__Rows from a 3D scene dataset__:
--- START ---
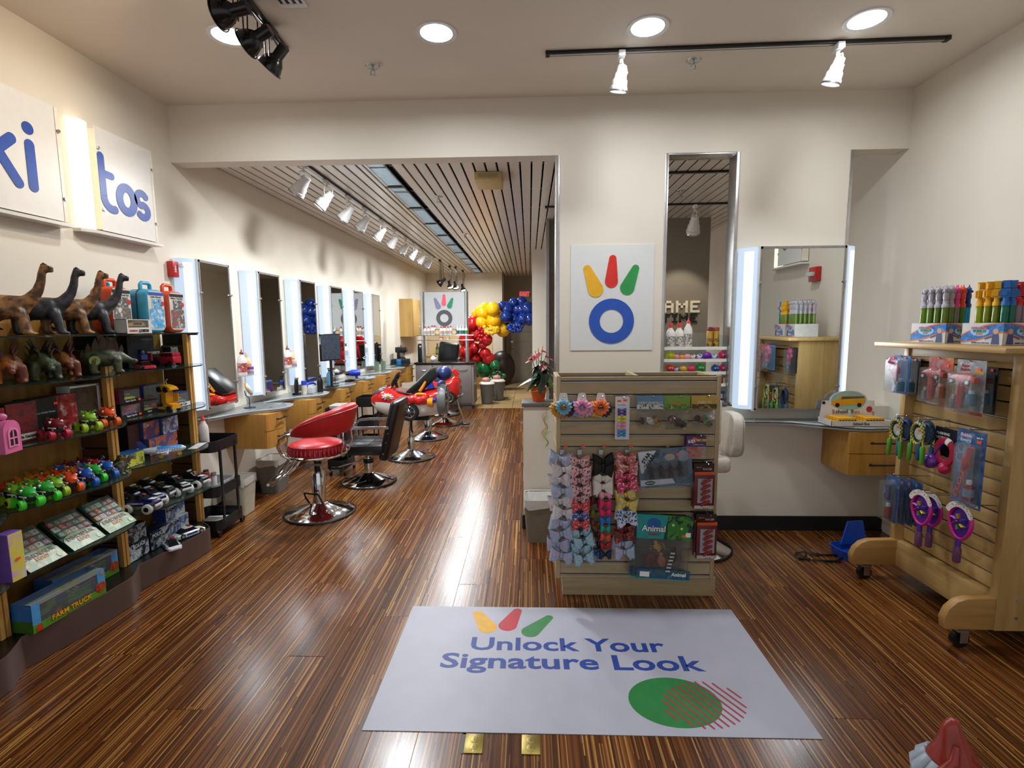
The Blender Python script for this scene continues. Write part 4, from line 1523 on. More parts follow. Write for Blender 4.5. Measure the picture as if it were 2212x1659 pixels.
for i in range(5):
 a=2*pi*i/5
 part('leg',G().tube([(0,-.05,.09),(.28*cos(a),-.05+.28*sin(a),.05)],[.028,.018],8).cyl((.28*cos(a)-.02,-.05+.28*sin(a),.03),(.28*cos(a)+.02,-.05+.28*sin(a),.03),.03,n=10),[BLACK],t)
t=thing('coffee_machine','black coffee machine on the counter left of the reception poster','coffee machine',(-2.56,10.22,.9095))
part('tower',G().box(-.11,.0,.0,.0,.12,.33),[BLACK],t,bevel=.015)
part('brew_head',G().box(-.11,-.13,.22,.1,.12,.33),[BLACK],t,bevel=.02)
part('filter_basket',G().lathe([(.045,.13),(.06,.23)],16,c=(.02,-.05,0)),[C('#8f8f8c',.3,.4)],t)
part('carafe',G().lathe([(.05,.0),(.065,.03),(.06,.09),(.045,.125)],18,c=(.03,-.05,.0)),[clear('#3a3230',.4,.03,1.5,'#1a1412')],t,smooth=50)
part('water_dome',G().lathe([(.045,.33),(.04,.36),(.01,.37)],14,c=(-.05,.05,0)),[CHROME],t,smooth=50)
t=thing('pod_machine','tall black pod coffee maker beside the left steel post','coffee machine',(-2.20,10.42,.935))
part('body',G().rings([[(x,y,z)for x,y in rrect(-.07,-.1,.07,.1,.04)]for z in(0,.02,.30)]+[[(x*.8,y*.8-.02,.36)for x,y in rrect(-.07,-.1,.07,.1,.04)]]),[BLACK],t,smooth=50)
part('badge',G().ball((0,-.10,.30),(.03,.01,.03),12,8),[CHROME],t)
t=thing('teapot','small white teapot on reception desk by the left steel post','teapot',(-1.95,10.3,.935))
part('pot',G().ball((0,0,.055),(.06,.06,.052),18,12),[WHITE],t)
part('spout',G().tube([(.04,0,.06),(.08,0,.075),(.095,0,.1)],[.016,.011,.008],8),[WHITE],t)
part('lid',G().lathe([(.03,.1),(.02,.112),(.006,.115),(.008,.125),(.002,.13)],14),[WHITE],t)
for k in range(4):
 solo('towel',G().box(-.17,-.13,0,.17,.13,.026),[C('#25292c',.95,var=.25,scale=80)],'folded dark grey towel, %s in the stack by the coffee machine'%('bottom','second from bottom','second from top','top')[k],'towel',(-2.52,9.93+.01*(k%2),.9095+k*.0265),.03*k,'stack of dark towels',bevel=.011)
 # wall cabinets and back counter
t=thing('wall_cabinet','pale wooden wall cabinet on left wall behind reception','cabinet',(XL+.002,10.9,1.43))
CABB=wood('#c49f5c','#b38c49','Z',.6)
part('carcass',G().box(0,0,0,.28,1.3,.80),[CABB],t)
for y0 in(.005,.655):
 d=part('door',G().box(.28,y0,.01,.30,y0+.64,.79),[CABB],t,bevel=.003)
 part('handle',G().tube([(.302,y0+.55,.06),(.325,y0+.55,.08),(.325,y0+.55,.2),(.302,y0+.55,.22)],.006,6),[STEEL],d)
t=thing('back_counter','pale laminate back counter on the far wall behind reception','counter',(-2.74,YK-.62,0))
part('top',G().box(0,-.02,.86,1.75,.61,.90),[C('#b59a6b',.4)],t,bevel=.004)
part('splashback',G().box(0,.6,.90,1.75,.615,1.40),[C('#cdb68f',.5)],t)
for i in range(4):
 d=part('door',G().box(.01+i*.435,0,.1,.435+i*.435,.02,.85),[CABB],t,bevel=.003)
 part('handle',G().cyl((.06+i*.435,-.02,.7),(.06+i*.435,-.02,.8),.007,n=8),[STEEL],d)
part('carcass',G().box(0,.02,0,1.75,.6,.86),[CABB],t)
bottle('green bottle on the back counter behind reception',(-2.42,YK-.4,.9005),.30,.05,'#2e4b2b','#3b5a34','#6d7f4c',group='bottles on the back counter')
bottle('cream soap bottle on the back counter behind reception',(-1.75,YK-.4,.90),.24,.05,'#d6cbb0','#d8d0b8','#7a6a4f',group='bottles on the back counter',kind='pump')
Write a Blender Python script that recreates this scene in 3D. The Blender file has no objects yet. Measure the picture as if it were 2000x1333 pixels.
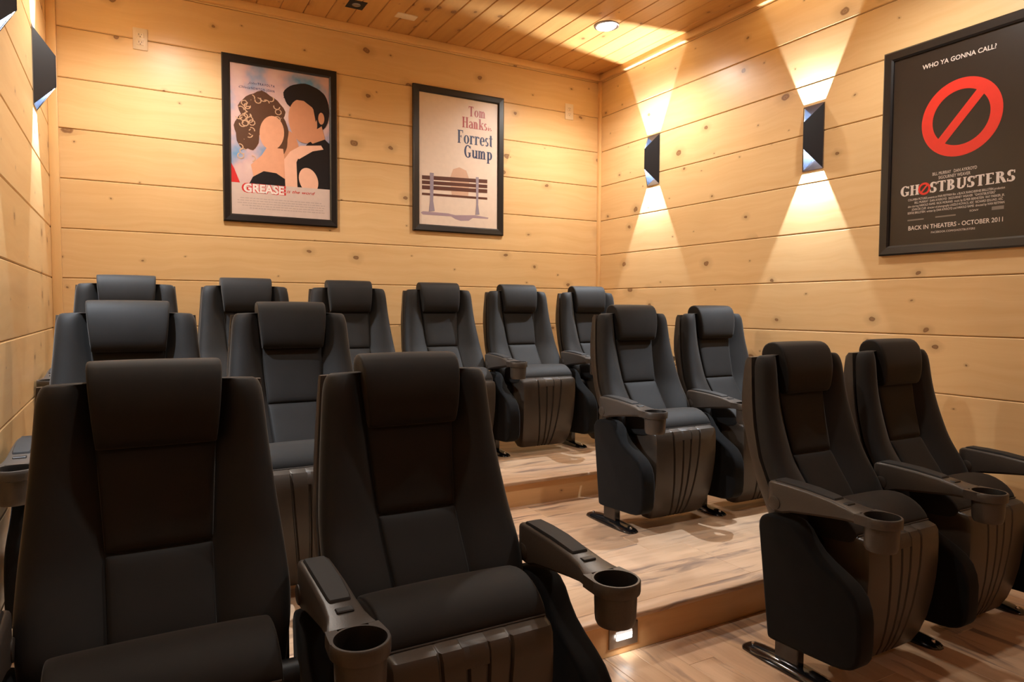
--- END ---
__TASK INSTRUCTIONS__: Pull out every line of the records that includes the string "Blender".

__RESULT__:
The Blender Python script for this scene continues. Write part 4, from line 1523 on. More parts follow. Write for Blender 4.5. Measure the picture as if it were 2212x1659 pixels.
Write a Blender Python script that recreates this scene in 3D. The Blender file has no objects yet. Measure the picture as if it were 2000x1333 pixels.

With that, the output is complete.